The community in the synagogue quickly degraded into a dismissive mob that got infuriated and made an attempt on the life of Jesus. Murder the truth by murdering the one who says it! In this case, the Truth was the one who said it!
What is at the psychic core of a dismissive defense? First, the perspective of the other deeply hurts or demands a change of behavior from the listener’s part. The listener is aware deep inside that one’s behavior is against the values that one appears to adhere to. It is often a guarded secret. When someone else points out that secret, the person gets unsettled to the core. The immediate response to pointing out, particularly on a serious matter, is denial. Denial is a defense when the opponent is stronger than oneself. Denial tacitly involves submission to the opponent. Dismissal is a stronger version of denial in which the subject resorts to discredit the one who challenges one’s guarded secret. In the dismissal behavior the obvious weakest point of the opponent is paraded in public to embarrass the other. Dismissive behaviors often feed on cultural prejudices.
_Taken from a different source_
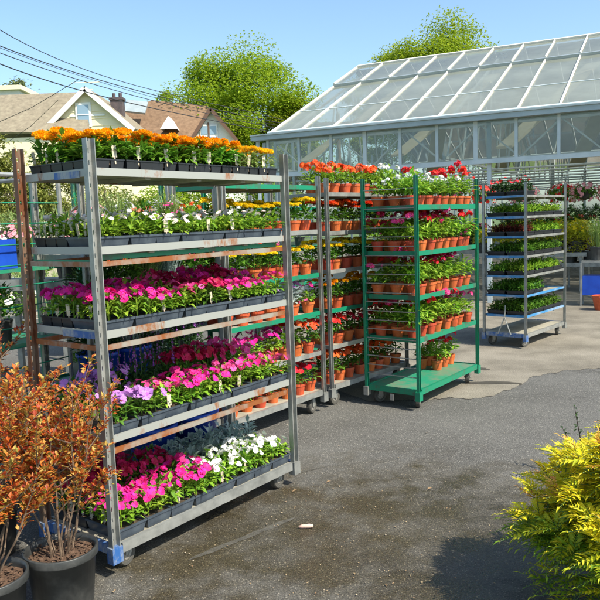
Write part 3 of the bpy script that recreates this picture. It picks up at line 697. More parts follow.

Someone might have spoken this idea out, that Jesus is from a low-class family, a carpenter’s family, and we have no obligation to believe what he says. The crowd is immediately carried away by this prejudicious statement and makes an attempt on the life of Jesus. Prejudices could be cultural, racial, religious, political, national or ideological. Sometimes these prejudices blur one’s relationship with their spouses, children and parents. Such prejudices can limit people’s dreams or prevent one from accepting others as they are or look at the truth squarely. Cultural prejudices are on a short-fuse in many communities as they are exposed to more and more intercultural realities in the places they live. Learning to listen without prejudices to the perspectives of the other is a holiness that our times demand of us.
Denial and dismissal give rise to a complex cognitive process of challenging the speaker’s authority. In this case, the cognitive challenges the crowd poses are, “Why should we believe Jesus?” “What is his authority?” The question of his authority comes to debate many times over, beginning from Nazareth to Jerusalem. If one disproves the claim for the speaker’s authority, one can exempt oneself from answering the speaker’s challenges. Jesus is aware of his anointment as the Son of God and needs no external authority to vouch for it. He is sure of the Father’s authority invested in him.
Well, we were looking at the crowd behavior. I have this strange defense in me too. When some gospel passages challenge my attitudes, I am often in denial and dismissal, and try to explain them away to make me feel comfortable within. But, my goodness, what me!!!!